A Sassenach Soliloquy

Friday, September 10

Food matters

Flicking through the paper today I came across a couple of articles about food, and they reminded me how much I'm looking forward to cooking in my own flat again. Although, obviously, I cooked in Verona, I only had two hobs and the variety of produce available in Italy is not good, even if the quality is excellent. A good greengrocer and fishmonger near to my future home in Edinburgh, and a proper kitchen, will go a long way to making me happy.

I've asked my parents why they insist on buying supermarket food, and, like most, they trot out the convenience argument. Then, reading those articles today, I was reminded how difficult it can be in this country to be serious about food. Friends call me fussy when I'm prepared to criticise a restaurant; others call me a food snob when I say I can't cook anything decent if you buy all your 'fresh' ingredients from the supermarket. The only conclusions I can draw from this is that most people really can't taste the difference (Sorry for nicking your phrase Sainsbury's; what's worse is that I usually can taste the difference, and your stuff normally fares worse).

But an individual is, obviously, free not to take their food seriously if they wish. What angers me is the abuse one gets for doing so: 'pretentious', 'fussy', 'ponce', 'snob', just to pick a few. This is wrong. If a Spaniard, say, (and I'm deliberately not picking France or Italy - where food is taken even more seriously - for this example) were to approach the fishmonger in their local supermarket with a question, they'd walk out if fishmonger couldn't answer. But here on our island we choose not to demand proper food but instead packaging that tells us what's good. And rather than expecting proper service we bashfully accept some spotty A-level student who doesn't know what cleaning a fish actually is, let alone how you do it. But what's worse is that trying to buck that trend results in abuse: don't rock the boat Thom, we're customers and you'll upset the restauranteurs. The logic is backwards.

These thoughts chipped away in my mind, and began to echo something I was ranting to friends about recently: we - the British - don't value intelectuallism. We prefer our pragmatic common sense and trusting our instincts. This certainly has its merits - it's a major reason why we've never been swamped by isms - but need it come at the expense of ideas? Articulate informed rants are normally greeted with "In your opinion", swiftly followed by that great excuse for intellectual laziness: "Everybody's entitled to their opinion". But it's not good enough to just sit on your 'opinions'. C'mon, I think: tell me why I'm wrong. Unfortunately trying to raise the level of conversation will, in most circles, result in derisory calls of 'pretentious' or, maybe, 'ponce'. Sound familiar?

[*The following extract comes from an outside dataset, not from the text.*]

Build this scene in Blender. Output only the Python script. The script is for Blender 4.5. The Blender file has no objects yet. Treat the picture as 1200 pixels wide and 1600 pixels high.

Does this refusal to engage with depth in the most important facets of human life - food, drink (that food paragraph could easily have been written about wine too), ideas - go further? Politics? Possibly, and if so we have a chilling view of where that leads: in the US politics today personality is, nakedly, a far more important quality than a coherent ideological vision. Many here think we're increasingly going down that road too. Yet an electorate that chooses not to engage seriously with the subject matter but instead to trust its instincts gets the politicians it deserves; similarly a populace that chooses not to take food seriously gets the diet it deserves; and a society that spurns intellectualism gets the base media it deserves. Thus increasingly, and with regret, I wonder if here - Great Britain - is not my natural home. Edinburgh may be my last hurrah.